» WRITTEN INSTRUCTION:
Write out the listing from the line with "Recreate this scene" to the line with "cam_d.clip_start = 0.02; cam_d.clip_end = 300", both lines included, exactly and nothing beyond. Leave pictures out.
=== GIVEN RECORDS ===
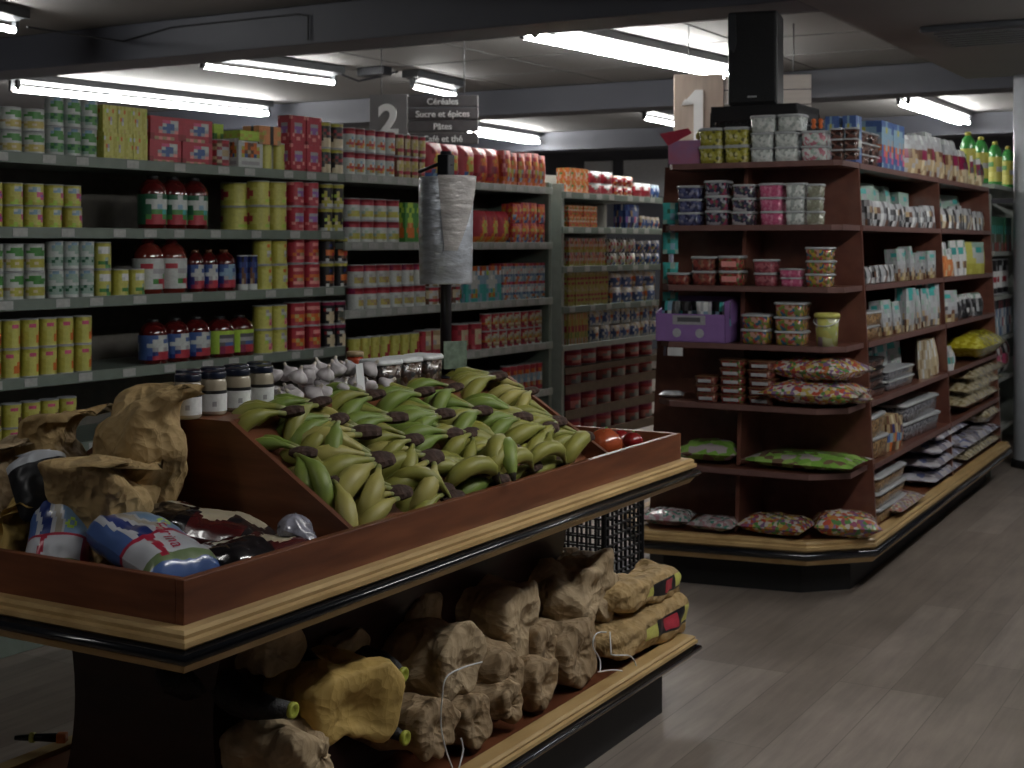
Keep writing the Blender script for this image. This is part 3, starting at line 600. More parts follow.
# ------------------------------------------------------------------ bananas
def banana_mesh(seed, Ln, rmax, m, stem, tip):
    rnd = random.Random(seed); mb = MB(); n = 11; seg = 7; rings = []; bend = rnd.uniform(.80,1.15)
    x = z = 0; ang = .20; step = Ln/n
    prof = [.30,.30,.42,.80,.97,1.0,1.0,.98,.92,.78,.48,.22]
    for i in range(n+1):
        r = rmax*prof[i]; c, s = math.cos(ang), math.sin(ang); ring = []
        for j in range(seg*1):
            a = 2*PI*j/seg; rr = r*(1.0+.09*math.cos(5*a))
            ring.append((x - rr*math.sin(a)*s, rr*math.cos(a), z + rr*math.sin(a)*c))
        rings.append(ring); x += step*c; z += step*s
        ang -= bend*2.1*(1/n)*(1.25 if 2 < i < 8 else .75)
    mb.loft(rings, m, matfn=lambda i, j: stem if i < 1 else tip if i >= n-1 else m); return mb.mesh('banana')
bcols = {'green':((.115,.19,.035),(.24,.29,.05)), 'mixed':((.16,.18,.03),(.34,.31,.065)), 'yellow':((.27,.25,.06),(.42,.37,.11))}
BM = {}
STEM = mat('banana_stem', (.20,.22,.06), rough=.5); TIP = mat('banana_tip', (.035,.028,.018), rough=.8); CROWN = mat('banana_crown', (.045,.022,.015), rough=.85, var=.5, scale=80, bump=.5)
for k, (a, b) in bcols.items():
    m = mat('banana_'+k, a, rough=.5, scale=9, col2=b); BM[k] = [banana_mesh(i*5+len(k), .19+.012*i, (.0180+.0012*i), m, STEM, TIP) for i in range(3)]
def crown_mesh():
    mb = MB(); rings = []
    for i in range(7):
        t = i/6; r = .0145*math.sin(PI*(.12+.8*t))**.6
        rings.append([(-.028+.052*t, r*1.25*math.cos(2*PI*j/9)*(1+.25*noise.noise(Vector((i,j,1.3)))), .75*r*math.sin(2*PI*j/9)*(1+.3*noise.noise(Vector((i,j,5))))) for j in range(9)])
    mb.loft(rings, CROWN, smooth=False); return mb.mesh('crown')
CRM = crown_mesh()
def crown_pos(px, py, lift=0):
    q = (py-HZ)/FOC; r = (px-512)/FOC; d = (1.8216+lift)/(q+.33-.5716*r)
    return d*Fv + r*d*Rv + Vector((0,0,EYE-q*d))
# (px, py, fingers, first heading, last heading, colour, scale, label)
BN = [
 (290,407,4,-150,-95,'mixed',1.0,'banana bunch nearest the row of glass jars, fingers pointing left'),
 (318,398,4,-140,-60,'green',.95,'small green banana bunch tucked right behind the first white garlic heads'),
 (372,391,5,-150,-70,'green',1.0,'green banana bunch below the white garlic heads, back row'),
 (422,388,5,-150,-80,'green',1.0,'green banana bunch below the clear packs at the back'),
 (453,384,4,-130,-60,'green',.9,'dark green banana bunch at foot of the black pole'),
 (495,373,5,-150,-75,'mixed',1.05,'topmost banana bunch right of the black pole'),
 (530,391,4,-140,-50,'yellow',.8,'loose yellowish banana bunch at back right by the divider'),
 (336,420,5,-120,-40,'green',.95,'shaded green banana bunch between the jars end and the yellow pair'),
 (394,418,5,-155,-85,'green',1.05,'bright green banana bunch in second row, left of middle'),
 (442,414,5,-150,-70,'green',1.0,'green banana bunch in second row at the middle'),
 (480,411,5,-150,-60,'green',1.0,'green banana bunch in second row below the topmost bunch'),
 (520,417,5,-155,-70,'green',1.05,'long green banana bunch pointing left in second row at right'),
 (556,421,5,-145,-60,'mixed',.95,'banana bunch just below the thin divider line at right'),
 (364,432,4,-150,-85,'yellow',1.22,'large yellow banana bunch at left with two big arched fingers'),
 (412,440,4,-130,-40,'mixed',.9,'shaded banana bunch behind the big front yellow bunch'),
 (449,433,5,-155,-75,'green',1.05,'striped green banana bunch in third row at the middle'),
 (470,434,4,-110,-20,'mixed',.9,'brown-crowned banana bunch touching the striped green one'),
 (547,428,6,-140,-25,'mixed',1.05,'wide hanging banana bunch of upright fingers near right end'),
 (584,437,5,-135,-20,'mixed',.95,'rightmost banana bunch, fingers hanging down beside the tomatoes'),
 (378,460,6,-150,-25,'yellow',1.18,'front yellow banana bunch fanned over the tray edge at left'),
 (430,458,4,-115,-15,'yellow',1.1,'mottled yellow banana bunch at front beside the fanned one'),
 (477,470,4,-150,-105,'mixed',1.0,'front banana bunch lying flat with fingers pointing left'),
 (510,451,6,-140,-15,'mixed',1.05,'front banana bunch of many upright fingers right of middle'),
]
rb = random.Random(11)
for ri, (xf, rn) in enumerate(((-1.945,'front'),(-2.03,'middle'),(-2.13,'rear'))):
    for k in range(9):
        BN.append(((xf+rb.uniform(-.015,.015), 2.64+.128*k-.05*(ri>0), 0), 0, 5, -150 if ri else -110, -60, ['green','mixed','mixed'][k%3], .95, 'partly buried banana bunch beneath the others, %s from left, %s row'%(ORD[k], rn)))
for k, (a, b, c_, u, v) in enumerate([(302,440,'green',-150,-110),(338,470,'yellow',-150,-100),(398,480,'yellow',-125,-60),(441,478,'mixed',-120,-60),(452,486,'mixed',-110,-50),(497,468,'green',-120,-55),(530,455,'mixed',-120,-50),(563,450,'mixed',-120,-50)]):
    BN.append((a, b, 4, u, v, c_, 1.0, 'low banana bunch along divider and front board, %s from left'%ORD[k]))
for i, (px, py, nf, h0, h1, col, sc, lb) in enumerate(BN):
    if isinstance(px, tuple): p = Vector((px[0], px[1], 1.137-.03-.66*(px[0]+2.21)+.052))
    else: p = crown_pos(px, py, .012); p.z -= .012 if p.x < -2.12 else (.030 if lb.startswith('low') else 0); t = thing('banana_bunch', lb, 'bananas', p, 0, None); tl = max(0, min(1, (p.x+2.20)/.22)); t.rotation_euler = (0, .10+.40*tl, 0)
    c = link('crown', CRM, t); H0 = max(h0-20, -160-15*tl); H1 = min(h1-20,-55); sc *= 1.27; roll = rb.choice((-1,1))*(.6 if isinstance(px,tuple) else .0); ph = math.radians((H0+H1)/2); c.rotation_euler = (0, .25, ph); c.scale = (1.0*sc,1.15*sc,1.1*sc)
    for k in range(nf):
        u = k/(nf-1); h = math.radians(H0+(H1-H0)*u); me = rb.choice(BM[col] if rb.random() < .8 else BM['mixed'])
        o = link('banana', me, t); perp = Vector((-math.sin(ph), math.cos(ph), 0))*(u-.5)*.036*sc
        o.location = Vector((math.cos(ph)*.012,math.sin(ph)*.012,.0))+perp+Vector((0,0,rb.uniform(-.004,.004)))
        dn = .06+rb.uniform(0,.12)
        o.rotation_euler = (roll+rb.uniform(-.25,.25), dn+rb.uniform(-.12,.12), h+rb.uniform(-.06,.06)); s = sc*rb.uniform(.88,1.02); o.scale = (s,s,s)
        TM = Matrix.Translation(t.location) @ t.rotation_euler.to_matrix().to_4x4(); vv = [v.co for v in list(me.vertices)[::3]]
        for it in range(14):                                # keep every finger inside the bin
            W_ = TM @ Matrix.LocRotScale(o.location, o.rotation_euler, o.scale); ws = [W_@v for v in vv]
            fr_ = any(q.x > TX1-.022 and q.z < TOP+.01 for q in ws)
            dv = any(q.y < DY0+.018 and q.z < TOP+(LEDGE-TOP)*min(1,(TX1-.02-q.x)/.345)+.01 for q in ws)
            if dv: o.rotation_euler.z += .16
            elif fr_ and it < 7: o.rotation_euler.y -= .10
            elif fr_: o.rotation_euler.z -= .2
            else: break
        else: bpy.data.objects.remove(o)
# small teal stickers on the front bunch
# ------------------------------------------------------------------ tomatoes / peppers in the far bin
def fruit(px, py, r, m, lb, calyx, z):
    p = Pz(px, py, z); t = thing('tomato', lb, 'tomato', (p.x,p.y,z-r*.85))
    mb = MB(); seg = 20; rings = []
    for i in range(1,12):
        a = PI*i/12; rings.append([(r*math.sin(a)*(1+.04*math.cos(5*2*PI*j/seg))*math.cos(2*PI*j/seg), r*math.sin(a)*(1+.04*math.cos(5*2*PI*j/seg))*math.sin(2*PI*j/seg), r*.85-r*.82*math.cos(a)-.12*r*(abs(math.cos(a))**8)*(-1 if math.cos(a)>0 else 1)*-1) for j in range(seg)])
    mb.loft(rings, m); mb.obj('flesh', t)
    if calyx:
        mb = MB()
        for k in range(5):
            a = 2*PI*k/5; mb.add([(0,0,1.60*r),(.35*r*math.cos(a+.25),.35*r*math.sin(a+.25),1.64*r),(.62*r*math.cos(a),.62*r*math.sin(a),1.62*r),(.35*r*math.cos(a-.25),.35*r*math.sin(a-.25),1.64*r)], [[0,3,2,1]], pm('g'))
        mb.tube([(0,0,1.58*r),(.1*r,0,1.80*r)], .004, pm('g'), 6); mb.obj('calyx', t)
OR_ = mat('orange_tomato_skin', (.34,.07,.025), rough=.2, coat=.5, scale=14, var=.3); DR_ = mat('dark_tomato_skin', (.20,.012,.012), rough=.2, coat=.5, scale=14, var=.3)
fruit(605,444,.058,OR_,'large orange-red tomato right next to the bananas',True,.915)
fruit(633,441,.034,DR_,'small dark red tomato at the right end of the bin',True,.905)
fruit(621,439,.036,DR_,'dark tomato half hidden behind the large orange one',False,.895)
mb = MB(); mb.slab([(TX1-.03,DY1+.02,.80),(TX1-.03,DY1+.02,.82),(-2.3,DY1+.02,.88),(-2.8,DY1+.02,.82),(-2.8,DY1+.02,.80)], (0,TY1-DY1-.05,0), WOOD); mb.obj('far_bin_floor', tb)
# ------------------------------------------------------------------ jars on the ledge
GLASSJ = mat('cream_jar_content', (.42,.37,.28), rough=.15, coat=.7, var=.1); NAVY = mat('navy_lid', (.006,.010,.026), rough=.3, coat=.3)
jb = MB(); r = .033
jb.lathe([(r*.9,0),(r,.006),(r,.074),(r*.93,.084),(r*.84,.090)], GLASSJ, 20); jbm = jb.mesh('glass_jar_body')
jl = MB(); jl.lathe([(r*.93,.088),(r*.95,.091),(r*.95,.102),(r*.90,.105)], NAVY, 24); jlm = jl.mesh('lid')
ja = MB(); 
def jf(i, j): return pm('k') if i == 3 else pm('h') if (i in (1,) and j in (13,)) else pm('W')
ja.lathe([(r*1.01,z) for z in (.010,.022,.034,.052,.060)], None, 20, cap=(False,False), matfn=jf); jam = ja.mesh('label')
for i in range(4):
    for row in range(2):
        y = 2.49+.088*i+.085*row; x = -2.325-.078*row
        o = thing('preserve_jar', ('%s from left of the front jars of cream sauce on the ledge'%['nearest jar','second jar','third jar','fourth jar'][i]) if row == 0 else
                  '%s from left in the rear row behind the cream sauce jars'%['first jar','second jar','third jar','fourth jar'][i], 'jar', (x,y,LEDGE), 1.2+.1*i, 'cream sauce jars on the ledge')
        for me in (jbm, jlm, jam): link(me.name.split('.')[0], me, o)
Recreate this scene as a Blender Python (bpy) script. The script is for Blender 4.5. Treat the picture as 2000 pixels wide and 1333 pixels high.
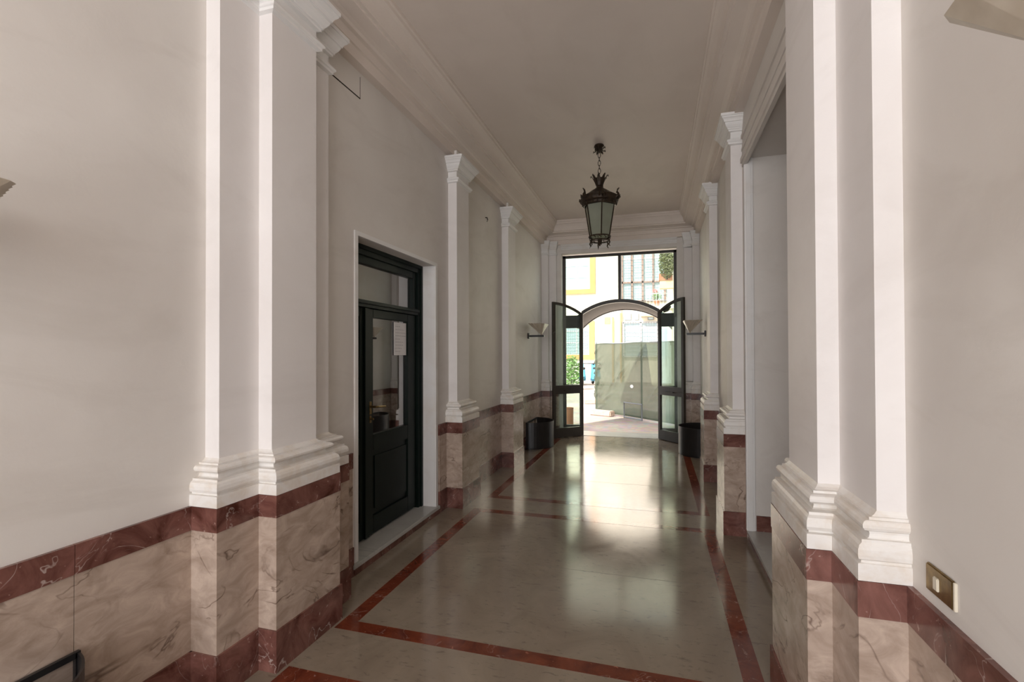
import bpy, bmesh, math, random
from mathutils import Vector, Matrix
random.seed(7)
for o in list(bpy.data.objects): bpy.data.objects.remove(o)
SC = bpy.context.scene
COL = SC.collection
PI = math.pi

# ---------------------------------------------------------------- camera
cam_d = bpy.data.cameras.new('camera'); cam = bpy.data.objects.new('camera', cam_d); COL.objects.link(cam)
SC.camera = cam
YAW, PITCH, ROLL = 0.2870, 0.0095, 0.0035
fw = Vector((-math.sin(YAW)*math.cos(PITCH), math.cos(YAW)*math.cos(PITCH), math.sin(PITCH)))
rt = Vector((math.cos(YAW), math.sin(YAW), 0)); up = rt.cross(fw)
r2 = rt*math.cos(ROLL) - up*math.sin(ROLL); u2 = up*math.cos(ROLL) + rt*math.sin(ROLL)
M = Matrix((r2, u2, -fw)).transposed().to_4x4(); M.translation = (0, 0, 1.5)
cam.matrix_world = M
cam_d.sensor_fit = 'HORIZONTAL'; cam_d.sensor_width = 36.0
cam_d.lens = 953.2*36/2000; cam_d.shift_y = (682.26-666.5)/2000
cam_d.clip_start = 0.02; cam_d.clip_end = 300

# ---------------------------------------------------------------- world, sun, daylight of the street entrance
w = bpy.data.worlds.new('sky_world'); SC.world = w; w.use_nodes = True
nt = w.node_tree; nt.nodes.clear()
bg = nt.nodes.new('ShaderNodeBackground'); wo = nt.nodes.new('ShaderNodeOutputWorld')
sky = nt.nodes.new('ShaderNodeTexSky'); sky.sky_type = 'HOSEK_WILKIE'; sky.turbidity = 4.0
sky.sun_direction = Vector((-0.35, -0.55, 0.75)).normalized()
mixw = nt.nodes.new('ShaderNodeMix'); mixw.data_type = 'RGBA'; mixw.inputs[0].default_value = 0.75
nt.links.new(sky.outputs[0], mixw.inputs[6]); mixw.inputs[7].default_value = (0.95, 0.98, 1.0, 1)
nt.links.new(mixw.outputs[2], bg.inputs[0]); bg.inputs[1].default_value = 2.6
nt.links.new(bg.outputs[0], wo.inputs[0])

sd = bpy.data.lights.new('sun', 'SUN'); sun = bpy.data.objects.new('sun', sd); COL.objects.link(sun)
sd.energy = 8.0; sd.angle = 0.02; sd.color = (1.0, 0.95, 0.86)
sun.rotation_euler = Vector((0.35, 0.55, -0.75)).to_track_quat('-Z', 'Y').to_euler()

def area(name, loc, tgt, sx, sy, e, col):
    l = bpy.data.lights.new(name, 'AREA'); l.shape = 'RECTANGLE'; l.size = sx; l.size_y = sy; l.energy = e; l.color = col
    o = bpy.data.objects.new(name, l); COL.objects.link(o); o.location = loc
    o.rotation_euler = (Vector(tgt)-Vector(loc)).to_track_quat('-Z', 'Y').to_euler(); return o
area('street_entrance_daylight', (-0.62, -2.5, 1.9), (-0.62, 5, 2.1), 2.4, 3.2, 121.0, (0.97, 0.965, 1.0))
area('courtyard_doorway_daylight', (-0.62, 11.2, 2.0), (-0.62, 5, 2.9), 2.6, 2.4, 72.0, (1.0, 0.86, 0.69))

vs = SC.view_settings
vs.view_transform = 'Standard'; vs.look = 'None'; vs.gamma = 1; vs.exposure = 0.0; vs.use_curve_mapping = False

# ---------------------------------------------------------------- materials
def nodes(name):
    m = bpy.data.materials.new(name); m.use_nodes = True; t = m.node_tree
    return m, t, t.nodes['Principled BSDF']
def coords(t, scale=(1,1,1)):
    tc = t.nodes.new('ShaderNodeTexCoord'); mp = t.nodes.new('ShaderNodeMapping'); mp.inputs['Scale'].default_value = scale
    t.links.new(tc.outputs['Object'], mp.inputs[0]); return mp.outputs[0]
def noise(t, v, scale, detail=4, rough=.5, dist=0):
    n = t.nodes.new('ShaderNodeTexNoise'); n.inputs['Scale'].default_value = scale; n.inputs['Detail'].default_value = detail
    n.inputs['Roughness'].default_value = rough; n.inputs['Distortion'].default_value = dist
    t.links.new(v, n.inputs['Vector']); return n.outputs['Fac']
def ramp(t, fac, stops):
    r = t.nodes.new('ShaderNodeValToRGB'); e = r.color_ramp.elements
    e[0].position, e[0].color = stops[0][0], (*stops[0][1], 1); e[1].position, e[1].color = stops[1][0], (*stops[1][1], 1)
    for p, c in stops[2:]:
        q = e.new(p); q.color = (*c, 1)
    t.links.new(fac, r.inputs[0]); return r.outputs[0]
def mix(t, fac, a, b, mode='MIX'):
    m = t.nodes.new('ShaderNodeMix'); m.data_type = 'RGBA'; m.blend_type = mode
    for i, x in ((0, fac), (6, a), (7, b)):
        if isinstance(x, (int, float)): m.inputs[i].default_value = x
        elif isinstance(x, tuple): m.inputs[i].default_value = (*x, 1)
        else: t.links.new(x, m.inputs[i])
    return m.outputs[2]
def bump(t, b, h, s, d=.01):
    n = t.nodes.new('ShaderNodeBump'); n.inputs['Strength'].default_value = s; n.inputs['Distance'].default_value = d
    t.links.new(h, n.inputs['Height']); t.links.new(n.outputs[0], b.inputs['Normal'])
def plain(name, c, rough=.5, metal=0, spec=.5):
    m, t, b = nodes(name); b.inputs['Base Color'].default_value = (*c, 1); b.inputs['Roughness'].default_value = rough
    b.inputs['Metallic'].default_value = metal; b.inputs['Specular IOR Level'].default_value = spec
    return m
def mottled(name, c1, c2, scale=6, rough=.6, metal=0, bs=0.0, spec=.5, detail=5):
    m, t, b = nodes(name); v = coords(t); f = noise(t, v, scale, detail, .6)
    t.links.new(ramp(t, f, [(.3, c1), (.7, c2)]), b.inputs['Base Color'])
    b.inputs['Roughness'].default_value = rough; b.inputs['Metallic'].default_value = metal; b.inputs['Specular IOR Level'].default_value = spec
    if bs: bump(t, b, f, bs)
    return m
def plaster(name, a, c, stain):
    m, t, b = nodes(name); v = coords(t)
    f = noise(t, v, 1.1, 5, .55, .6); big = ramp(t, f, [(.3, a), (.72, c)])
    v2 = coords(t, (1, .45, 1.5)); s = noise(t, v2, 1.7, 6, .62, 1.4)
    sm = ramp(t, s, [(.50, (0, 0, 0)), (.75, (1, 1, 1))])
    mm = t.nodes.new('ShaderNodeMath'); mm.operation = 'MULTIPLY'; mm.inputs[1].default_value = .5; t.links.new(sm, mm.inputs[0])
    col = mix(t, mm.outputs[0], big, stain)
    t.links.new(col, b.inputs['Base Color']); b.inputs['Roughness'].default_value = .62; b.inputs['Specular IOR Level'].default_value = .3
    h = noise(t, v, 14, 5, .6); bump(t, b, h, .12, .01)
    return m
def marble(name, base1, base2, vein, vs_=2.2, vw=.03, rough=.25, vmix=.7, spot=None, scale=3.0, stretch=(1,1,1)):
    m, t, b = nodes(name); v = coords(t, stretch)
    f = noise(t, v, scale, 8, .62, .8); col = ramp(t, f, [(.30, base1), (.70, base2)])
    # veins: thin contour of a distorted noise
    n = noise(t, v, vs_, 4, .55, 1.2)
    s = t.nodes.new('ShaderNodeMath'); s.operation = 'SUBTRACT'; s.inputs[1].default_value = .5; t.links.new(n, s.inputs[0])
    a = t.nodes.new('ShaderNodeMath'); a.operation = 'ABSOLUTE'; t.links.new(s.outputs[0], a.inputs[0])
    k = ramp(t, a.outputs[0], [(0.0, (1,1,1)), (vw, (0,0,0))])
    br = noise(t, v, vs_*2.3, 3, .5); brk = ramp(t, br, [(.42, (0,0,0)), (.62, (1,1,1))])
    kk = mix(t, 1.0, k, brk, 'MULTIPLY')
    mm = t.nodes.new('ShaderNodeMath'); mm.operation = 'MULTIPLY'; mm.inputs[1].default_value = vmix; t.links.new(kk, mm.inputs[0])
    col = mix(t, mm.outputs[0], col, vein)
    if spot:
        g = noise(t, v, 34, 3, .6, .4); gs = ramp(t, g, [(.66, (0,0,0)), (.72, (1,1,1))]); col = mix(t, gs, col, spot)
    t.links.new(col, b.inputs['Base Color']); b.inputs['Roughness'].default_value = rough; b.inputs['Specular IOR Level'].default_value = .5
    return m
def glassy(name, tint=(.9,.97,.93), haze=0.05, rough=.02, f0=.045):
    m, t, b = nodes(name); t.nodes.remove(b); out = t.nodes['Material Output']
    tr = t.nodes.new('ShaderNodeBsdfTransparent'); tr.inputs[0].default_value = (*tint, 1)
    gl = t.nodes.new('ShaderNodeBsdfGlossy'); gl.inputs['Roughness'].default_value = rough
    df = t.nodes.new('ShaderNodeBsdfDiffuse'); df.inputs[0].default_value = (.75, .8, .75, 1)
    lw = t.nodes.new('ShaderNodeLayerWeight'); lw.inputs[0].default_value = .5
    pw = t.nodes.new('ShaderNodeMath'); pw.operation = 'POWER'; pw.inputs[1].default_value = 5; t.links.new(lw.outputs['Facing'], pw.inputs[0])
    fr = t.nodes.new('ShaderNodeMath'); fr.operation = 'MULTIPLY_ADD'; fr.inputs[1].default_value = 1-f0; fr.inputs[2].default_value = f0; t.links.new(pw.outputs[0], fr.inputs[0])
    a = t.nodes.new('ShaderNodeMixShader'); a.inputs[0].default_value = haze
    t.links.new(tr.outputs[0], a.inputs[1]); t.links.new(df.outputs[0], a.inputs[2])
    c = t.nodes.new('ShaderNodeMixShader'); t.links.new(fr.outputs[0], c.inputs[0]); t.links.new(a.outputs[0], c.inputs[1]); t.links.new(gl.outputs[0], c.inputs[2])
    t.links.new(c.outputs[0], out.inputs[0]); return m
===
» TASK OUTPUT:
Recreate this scene as a Blender Python (bpy) script. The script is for Blender 4.5. Treat the picture as 2000 pixels wide and 1333 pixels high.
import bpy, bmesh, math, random
from mathutils import Vector, Matrix
random.seed(7)
for o in list(bpy.data.objects): bpy.data.objects.remove(o)
SC = bpy.context.scene
COL = SC.collection
PI = math.pi

# ---------------------------------------------------------------- camera
cam_d = bpy.data.cameras.new('camera'); cam = bpy.data.objects.new('camera', cam_d); COL.objects.link(cam)
SC.camera = cam
YAW, PITCH, ROLL = 0.2870, 0.0095, 0.0035
fw = Vector((-math.sin(YAW)*math.cos(PITCH), math.cos(YAW)*math.cos(PITCH), math.sin(PITCH)))
rt = Vector((math.cos(YAW), math.sin(YAW), 0)); up = rt.cross(fw)
r2 = rt*math.cos(ROLL) - up*math.sin(ROLL); u2 = up*math.cos(ROLL) + rt*math.sin(ROLL)
M = Matrix((r2, u2, -fw)).transposed().to_4x4(); M.translation = (0, 0, 1.5)
cam.matrix_world = M
cam_d.sensor_fit = 'HORIZONTAL'; cam_d.sensor_width = 36.0
cam_d.lens = 953.2*36/2000; cam_d.shift_y = (682.26-666.5)/2000
cam_d.clip_start = 0.02; cam_d.clip_end = 300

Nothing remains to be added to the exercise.